▸ THE DATA
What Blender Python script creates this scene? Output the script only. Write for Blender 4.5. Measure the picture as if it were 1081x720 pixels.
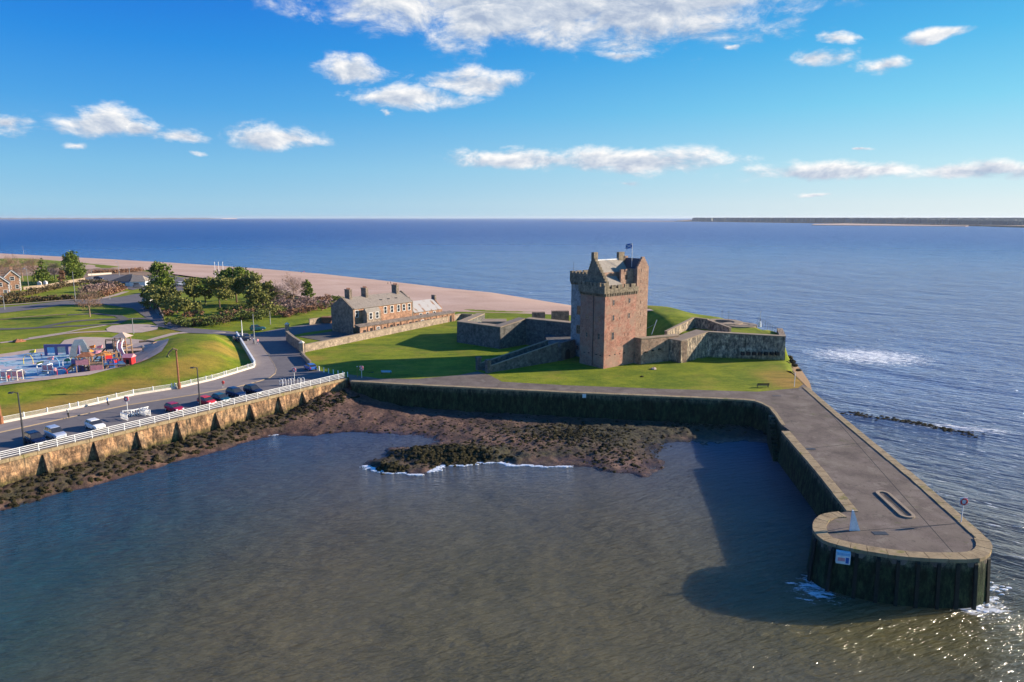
import bpy, math, random
import numpy as np
from mathutils import Vector, noise as mn
R=math.radians
for o in list(bpy.data.objects): bpy.data.objects.remove(o)
scene=bpy.context.scene; COL=scene.collection
random.seed(7)
# ------------------------------------------------------------------ camera
CAMH=38.0; FPX=720.67; PIT=math.atan((360-229.5)/FPX)
cam=bpy.data.cameras.new('camera'); camo=bpy.data.objects.new('camera',cam); COL.objects.link(camo)
cam.sensor_width=36; cam.lens=24; cam.clip_start=0.5; cam.clip_end=80000
camo.location=(0,0,CAMH); camo.rotation_euler=(math.pi/2-PIT,0,0); scene.camera=camo
SUN_EL=19.0; SUN_AZ=12.0      # azimuth measured from +X towards +Y
sd=Vector((math.cos(R(SUN_EL))*math.cos(R(SUN_AZ)),math.cos(R(SUN_EL))*math.sin(R(SUN_AZ)),math.sin(R(SUN_EL))))
sl=bpy.data.lights.new('sun','SUN'); sl.energy=5.0; sl.angle=R(0.5); sl.color=(1.0,0.85,0.67)
so=bpy.data.objects.new('sun',sl); COL.objects.link(so); so.rotation_euler=sd.to_track_quat('Z','Y').to_euler()
scene.view_settings.view_transform='Standard'; scene.view_settings.look='None'
scene.view_settings.gamma=1; scene.view_settings.exposure=0.95
scene.view_settings.use_curve_mapping=False

# ray helpers: where a bearing/depression seen from the drone meets a level or a wall plane
def ray(px,py):
    a=(px-540.5)/FPX; b=(360-py)/FPX
    return Vector((a,math.cos(PIT)+b*math.sin(PIT),-math.sin(PIT)+b*math.cos(PIT)))
def at(px,py,z=5.0):
    d=ray(px,py); return Vector((0,0,CAMH))+d*((z-CAMH)/d.z)
def hit(px,py,p0,n):
    d=ray(px,py); o=Vector((0,0,CAMH)); n=Vector(n); return o+d*((Vector(p0)-o).dot(n)/d.dot(n))

# ------------------------------------------------------------------ world
class NT:
    def __init__(s,tree): s.t=tree; s.N=tree.nodes; s.L=tree.links
    def n(s,typ,**kw):
        x=s.N.new(typ)
        for k,v in kw.items(): setattr(x,k,v)
        return x
    def put(s,sock,v):
        if v is None: return
        if isinstance(v,bpy.types.NodeSocket): s.L.new(v,sock)
        elif isinstance(v,(tuple,list)) and sock.type=='RGBA' and len(v)==3: sock.default_value=(*v,1)
        else: sock.default_value=v
    def m(s,op,a,b=None,c=None,clamp=False):
        x=s.n('ShaderNodeMath',operation=op,use_clamp=clamp)
        for i,v in enumerate((a,b,c)): s.put(x.inputs[i],v)
        return x.outputs[0]
    def vm(s,op,a,b=None,out=0):
        x=s.n('ShaderNodeVectorMath',operation=op)
        s.put(x.inputs[0],a)
        if b is not None: s.put(x.inputs['Scale'] if op=='SCALE' else x.inputs[1],b)
        return x.outputs[out]
    def sep(s,v):
        x=s.n('ShaderNodeSeparateXYZ'); s.put(x.inputs[0],v); return x.outputs
    def comb(s,a,b,c):
        x=s.n('ShaderNodeCombineXYZ')
        for i,v in enumerate((a,b,c)): s.put(x.inputs[i],v)
        return x.outputs[0]
    def noise(s,vec,scale,detail=4,rough=0.55,dist=0,col=False):
        x=s.n('ShaderNodeTexNoise'); s.put(x.inputs['Vector'],vec); x.inputs['Scale'].default_value=scale
        x.inputs['Detail'].default_value=detail; x.inputs['Roughness'].default_value=rough; x.inputs['Distortion'].default_value=dist
        return x.outputs[1 if col else 0]
    def ramp(s,fac,stops,interp='LINEAR'):
        x=s.n('ShaderNodeValToRGB'); x.color_ramp.interpolation=interp; e=x.color_ramp.elements
        while len(e)<len(stops): e.new(0.5)
        for k,(p,c) in enumerate(stops):
            e[k].position=p; e[k].color=(*c,1) if not isinstance(c,(int,float)) else (c,c,c,1)
        s.put(x.inputs[0],fac); return x.outputs[0]
    def mix(s,f,a,b,mode='MIX'):
        x=s.n('ShaderNodeMix',data_type='RGBA',blend_type=mode)
        s.put(x.inputs[0],f); s.put(x.inputs[6],a); s.put(x.inputs[7],b); return x.outputs[2]
    def smooth(s,v,a,b,lo=0.0,hi=1.0):
        x=s.n('ShaderNodeMapRange',interpolation_type='SMOOTHSTEP')
        s.put(x.inputs[0],v); x.inputs[1].default_value=a; x.inputs[2].default_value=b
        x.inputs[3].default_value=lo; x.inputs[4].default_value=hi; return x.outputs[0]

w=bpy.data.worlds.new('World'); scene.world=w; w.use_nodes=True
W=NT(w.node_tree); W.N.clear()
sky=W.n('ShaderNodeTexSky',sky_type='NISHITA'); sky.sun_disc=False
sky.sun_elevation=R(SUN_EL); sky.sun_rotation=R(90-SUN_AZ)
sky.altitude=40; sky.air_density=1.0; sky.dust_density=0.4; sky.ozone_density=3.2
tc=W.n('ShaderNodeTexCoord'); dirv=W.vm('NORMALIZE',tc.outputs['Generated'])
dx,dy,dz=W.sep(dirv)
az0=W.m('ARCTAN2',dx,dy); el0=W.m('ARCSINE',dz)
wp=W.n('ShaderNodeSeparateColor'); W.L.new(W.noise(W.comb(az0,W.m('MULTIPLY',el0,2.0),0.0),9,5,.6,0,col=True),wp.inputs[0])
az=W.m('ADD',az0,W.m('MULTIPLY',W.m('SUBTRACT',wp.outputs[0],.5),.11)); el=W.m('ADD',el0,W.m('MULTIPLY',W.m('SUBTRACT',wp.outputs[1],.5),.035))
# clear, deep blue winter sky: the physical sky graded by height and by bearing towards the sun
ef=W.m('DIVIDE',W.m('MAXIMUM',el0,0.0),1.5708)
g0=W.ramp(W.m('POWER',ef,0.5),[(0.0,(2.5,4.6,6.3)),(0.11,(2.4,4.6,6.3)),(0.205,(1.5,4.0,6.3)),(0.30,(0.45,2.8,6.2)),(0.37,(0.07,2.0,6.0)),(0.43,(0.01,1.3,5.6)),(1.0,(0.02,0.5,3.4))])
g1=W.ramp(W.m('POWER',ef,0.5),[(0.0,(6.0,6.8,7.0)),(0.11,(5.6,6.6,7.0)),(0.205,(4.0,6.2,7.0)),(0.30,(1.7,5.2,6.9)),(0.37,(0.6,3.9,6.6)),(0.43,(0.2,2.8,6.1)),(1.0,(0.1,0.9,4.0))])
sunw=W.smooth(az0,-0.6,0.85)
grade=W.mix(sunw,g0,g1)
skym=W.mix(0.90,sky.outputs[0],grade)
def azel(px,py):
    d=ray(px,py).normalized(); return math.atan2(d.x,d.y),math.asin(d.z)
#          x0   x1   y0  y1  strength
CLOUDS=[(335,720,-60,36,1.15),(500,815,-70,44,1.3),(440,600,-30,60,1.0),(610,712,46,66,.5),(338,415,58,88,.95),(440,551,70,100,.85),(366,495,88,116,.9),
 (402,422,112,126,.5),(60,160,110,146,1.0),(120,170,124,150,.95),(150,230,134,156,.62),(-30,46,120,142,.85),(238,352,132,160,1.0),(55,120,146,160,.3),
 (470,620,156,182,.9),(560,772,155,186,.95),(784,1000,172,194,.92),(930,1130,170,191,.9),(822,905,54,78,.62),(900,962,56,84,.6),(952,1030,28,48,.8),
 (838,884,200,208,.4),(900,934,152,159,.45),(625,690,190,200,.3),(750,775,42,56,.3),(-400,-150,40,110,1.0),(1150,1400,60,150,1.0),(868,915,30,50,.35),(180,215,155,166,.3)]
best=None; vbest=None
for (x0,x1,y0,y1,st) in CLOUDS:
    a0,_=azel(x0,(y0+y1)/2); a1,_=azel(x1,(y0+y1)/2); _,e1=azel((x0+x1)/2,y0); _,e0=azel((x0+x1)/2,y1)
    ac=(a0+a1)/2; ra=(a1-a0)/2; ec=(e0+e1)/2; re=(e1-e0)/2
    u=W.m('DIVIDE',W.m('SUBTRACT',az,ac),ra); v=W.m('DIVIDE',W.m('SUBTRACT',el,ec),re)
    vv=W.m('MAXIMUM',v,W.m('MULTIPLY',v,-1.25))
    d=W.m('SQRT',W.m('ADD',W.m('MULTIPLY',u,u),W.m('MULTIPLY',vv,vv)))
    e=W.m('SUBTRACT',st*0.62+.12,W.m('MULTIPLY',d,0.60))
    if best is None: best,vbest=e,v
    else:
        gt=W.m('GREATER_THAN',e,best)
        vbest=W.m('ADD',W.m('MULTIPLY',vbest,W.m('SUBTRACT',1.0,gt)),W.m('MULTIPLY',v,gt))
        best=W.m('MAXIMUM',best,e)
cv=W.comb(az0,W.m('MULTIPLY',el0,1.9),0.0)
cv2=W.comb(W.m('ADD',az0,0.010),W.m('MULTIPLY',W.m('ADD',el0,0.009),1.9),0.0)
n1=W.noise(cv,13,11,0.66,0.3); n2=W.noise(cv2,13,11,0.66,0.3)
den=W.m('ADD',best,W.m('MULTIPLY',W.m('SUBTRACT',n1,0.5),1.5))
alpha=W.m('MULTIPLY',W.smooth(den,-0.08,0.44),W.smooth(el0,-0.002,0.02))
litn=W.m('MULTIPLY',W.m('SUBTRACT',n1,n2),2.6)
lit=W.m('ADD',W.m('ADD',litn,0.62),W.m('MULTIPLY',W.m('MAXIMUM',vbest,-1.0),0.30))
thick=W.smooth(den,0.22,0.85)
lit=W.m('SUBTRACT',lit,W.m('MULTIPLY',thick,0.30),clamp=True)
ccol=W.ramp(lit,[(0.05,(2.9,3.6,4.9)),(0.45,(4.7,5.2,6.0)),(0.9,(7.8,7.7,7.6))])
skyc=W.mix(alpha,skym,ccol)
bg=W.n('ShaderNodeBackground'); W.L.new(skyc,bg.inputs[0]); bg.inputs[1].default_value=0.068
ow=W.n('ShaderNodeOutputWorld'); W.L.new(bg.outputs[0],ow.inputs[0])
w.cycles.sampling_method='MANUAL'; w.cycles.sample_map_resolution=512

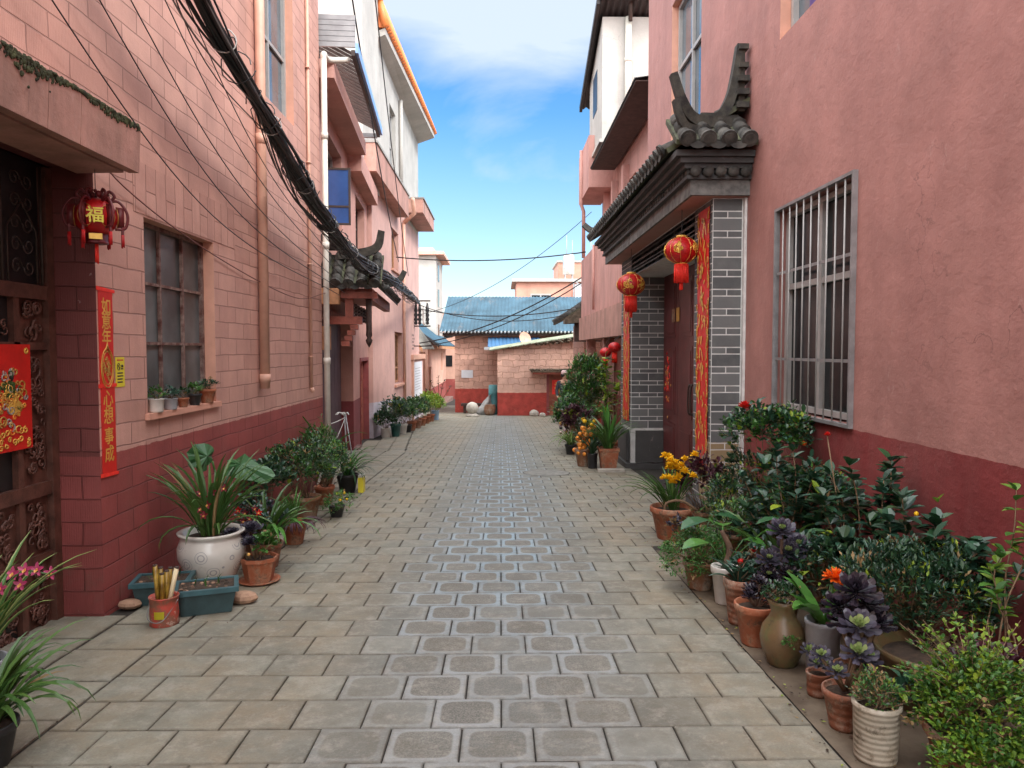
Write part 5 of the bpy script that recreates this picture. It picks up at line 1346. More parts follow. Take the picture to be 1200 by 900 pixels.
for nm, u, lab in (('gold_dull', 11.02, 'small ochre paper square on the brick gateway door'), ('terracotta_brown', 11.30, 'small faded brown paper square on the brick gateway door')):
    m = MB(FR).mat(nm); m.box(u, u+.2, -.183, -.181, 1.93, 2.14); tag(m.build('paper_square'), lab, 'paper')
# couplets of the gateway
def couplet(y0, y1, z0, z1, label, seed, x=2.1575):
    r2 = random.Random(seed); o = thing('gate_couplet', label, 'couplet', (x, (y0+y1)/2, z0), 'couplets on the brick gateway piers')
    n = 30; m = MB().mat('red_paper').smooth(True); A = []; 
    for i in range(n+1):
        t = i/n; row = []
        for j in range(5):
            s = j/4; row.append(m.p(x-.004-.010*abs(math.sin(9*t+s*4+seed))*r2.uniform(.4, 1), y0+(y1-y0)*s+.006*math.sin(13*t+seed), z0+(z1-z0)*t))
        A.append(row)
    for i in range(n):
        for j in range(4): m.face([A[i][j], A[i][j+1], A[i+1][j+1], A[i+1][j]])
    m.build('paper', o)
    m = MB().mat('gold')
    yc = (y0+y1)/2
    W_ = (y1-y0)
    for k in range(8):       # worn brush strokes in tarnished gold leaf
        zc = z1-.20-(z1-z0-.36)*k/7
        for q in range(11):
            a, b = r2.uniform(-.26, .26)*W_, r2.uniform(-.15, .15)*(z1-z0)/7*2.4; dx, dz = r2.uniform(-.13, .13)*W_, r2.uniform(.02, .11)
            m.hexa([(x-.0165, yc+a, zc+b), (x-.0165, yc+a+.03*W_/.45, zc+b), (x-.0185, yc+a+.03*W_/.45, zc+b+.012), (x-.0185, yc+a, zc+b+.012), (x-.0165, yc+a+dx, zc+b-dz), (x-.0165, yc+a+dx+.018, zc+b-dz), (x-.0185, yc+a+dx+.018, zc+b-dz+.015), (x-.0185, yc+a+dx, zc+b-dz+.015)])
    m.build('characters', o)
    m = MB().mat('gold_dull').smooth(True)
    for i in range(120):
        e = r2.choice((y0+.035, y1-.035)) + r2.gauss(0, .012); w = r2.uniform(z0+.05, z1-.05); pts = []
        rr = r2.uniform(.015, .035); a0 = r2.uniform(0, 6)
        for q in range(9): a = a0+q*.8; k_ = rr*(1-q*.09); pts.append((x-.016, e+k_*math.cos(a)*.8, w+k_*math.sin(a)*1.6))
        m.tube(pts, .0035, 4)
    m.build('gold_border', o)
couplet(7.585, 8.035, .20, 2.98, 'red couplet with tarnished gold on the near pier of the brick gateway', 3)
couplet(12.25, 12.85, .30, 2.62, 'red couplet with gold pattern on the far pier of the brick gateway', 5)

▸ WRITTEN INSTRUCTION
Take the lines from the start of the material to the line with "d=ray(px,py); o=Vector((0,0,CAMH)); n=Vector(n);", both included, and transcribe them exactly without the pictures.

▸ THE SOLUTION
What Blender Python script creates this scene? Output the script only. Write for Blender 4.5. Measure the picture as if it were 1081x720 pixels.
import bpy, math, random
import numpy as np
from mathutils import Vector, noise as mn
R=math.radians
for o in list(bpy.data.objects): bpy.data.objects.remove(o)
scene=bpy.context.scene; COL=scene.collection
random.seed(7)
# ------------------------------------------------------------------ camera
CAMH=38.0; FPX=720.67; PIT=math.atan((360-229.5)/FPX)
cam=bpy.data.cameras.new('camera'); camo=bpy.data.objects.new('camera',cam); COL.objects.link(camo)
cam.sensor_width=36; cam.lens=24; cam.clip_start=0.5; cam.clip_end=80000
camo.location=(0,0,CAMH); camo.rotation_euler=(math.pi/2-PIT,0,0); scene.camera=camo
SUN_EL=19.0; SUN_AZ=12.0      # azimuth measured from +X towards +Y
sd=Vector((math.cos(R(SUN_EL))*math.cos(R(SUN_AZ)),math.cos(R(SUN_EL))*math.sin(R(SUN_AZ)),math.sin(R(SUN_EL))))
sl=bpy.data.lights.new('sun','SUN'); sl.energy=5.0; sl.angle=R(0.5); sl.color=(1.0,0.85,0.67)
so=bpy.data.objects.new('sun',sl); COL.objects.link(so); so.rotation_euler=sd.to_track_quat('Z','Y').to_euler()
scene.view_settings.view_transform='Standard'; scene.view_settings.look='None'
scene.view_settings.gamma=1; scene.view_settings.exposure=0.95
scene.view_settings.use_curve_mapping=False

# ray helpers: where a bearing/depression seen from the drone meets a level or a wall plane
def ray(px,py):
    a=(px-540.5)/FPX; b=(360-py)/FPX
    return Vector((a,math.cos(PIT)+b*math.sin(PIT),-math.sin(PIT)+b*math.cos(PIT)))
def at(px,py,z=5.0):
    d=ray(px,py); return Vector((0,0,CAMH))+d*((z-CAMH)/d.z)
def hit(px,py,p0,n):
    d=ray(px,py); o=Vector((0,0,CAMH)); n=Vector(n); return o+d*((Vector(p0)-o).dot(n)/d.dot(n))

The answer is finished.